Massive leaderboards usecase

We have an use-case where we need to solve the following

  1. Find rank of a player in real time (In order of 100ms is fine)
  2. Store more than 10 million scores per leaderboard
  3. Cost efficient

Currently we are researching Aerospike, ScyllaDB an Couchbase.

All benchmarks available for Aerospike are pretty old so we are a bit confused about latest improvements.

We have gone through default sorted maps in Aerospike but unfortunately looks like its limited by write-block-size which makes it unusable.

It would be great if someone shed some light no this scenario.

Thanks, Ayyappa

So let me understand the problem.
You have 10 million players.  Each has a score. 
You want to find the rank of player X based on his score.
i.e. Player X = you rank at 7,860,000 in a total of 10 million players
Is that right?

Right! Thanks for putting it in simple lines.

This can be modeled but within certain assumptions.

1 - your score has that granularity that all 10 million users can have a unique score [if not, it can be modeled but that changes the unique rank requirement]

2 - multiple clients (application) are updating player scores - so a player score at any given read is only approximate. [You mentioned 100 ms, that is a fair window and is do-able. As you noted, we cannot have the entire data of 10 million users:score as a single record and ensure atomicity of updates vs reads.]

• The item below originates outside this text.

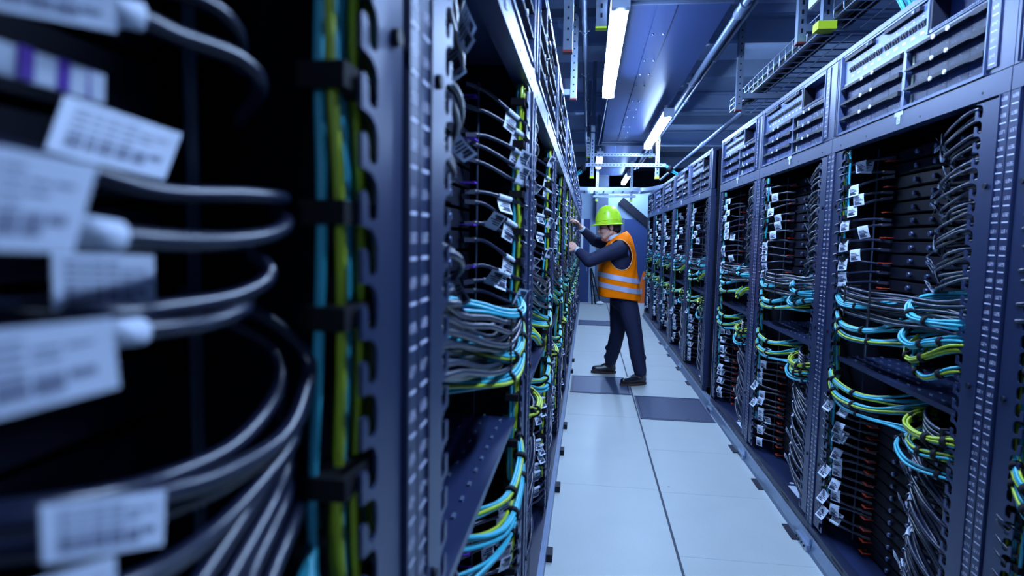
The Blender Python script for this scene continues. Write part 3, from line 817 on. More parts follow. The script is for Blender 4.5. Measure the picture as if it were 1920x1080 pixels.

If those assumptions are correct, then we can think of modeling this.

If your score really does not have that level of granularity that we can assign each player a unique rank, then you need to think of an alternate ranking system - like by some sort of ranges?

1 - your score has that granularity that all 10 million users can have a unique score [if not, it can be modeled but that changes the unique rank requirement] The score values might overlap but we can rank them unique based on secondary factor (like submission timestamp)

2 - multiple clients (application) are updating player scores - so a player score at any given read is only approximate. [You mentioned 100 ms, that is a fair window and is do-able. As you noted, we cannot have the entire data of 10 million users:score as a single record and ensure atomicity of updates vs reads.] Each unique player submits scores(from different applications in parallel) to his own record and score reading with a delay is fine.

Currently what we are doubtful is

  1. In the worst case, Is it fair to read all the records (10 million) at once to calculate the final ranking?
  2. Are the writes queued so that they will be written to the db for “sure”?

Thanks, Ayyappa

So there is a second level of ordering complexity - submission timestamp. This is an interesting data modeling problem. I think the following model will work:

Maintain a record for retrieving rank which has the following key:value map bin - key is list of [score, timestamp], value is userid. (Java client will work, other clients check if map key as a list is supported.)

rank_rec_0: { ...., [score, timestamp]:userid, .... }

For argument sake, lets assume all your users fit into one such record. Then user rank will be get_by_value(userid) and return value type - INDEX.

In your case, all users will not fit into one record.

If you have good assessment of rank vs user count distribution and this is a bounded problem in terms of number of users, you can break the records into multiple records.

rank_rec_0: {....}
rank_rec_1: {....}
rank_rec_2: {....}
rank_rec_3: {....}

Based on score, if a userid must be entered in rank_rec_2, then its rank will be: map_size of rank_rec_0 + map_size of rank_rec_1 + index in rank_rec_2. [Now that may be the reverse rank, but reverse can also be computed likewise]. So you will read multiple records but that should all be possible within the 100 ms window. Typical reads in Aersopike are in 1 ms order.

If such bounded, simplistic segregation of rank_rec by score is not possible, then you have to come with a more creative - self-sharding map implementation in Aerospike.

You can watch this recording: Summit '19: Key Data Modeling Techniques | Aerospike at around 32:00 minutes, Adaptive Map for a different problem is discussed. Some ideas from there can be re-purposed for this problem.

Or if you plan to be an Aerospike Enterprise Customer in the future, Aerospike’s Solution Architecture team may be able to help.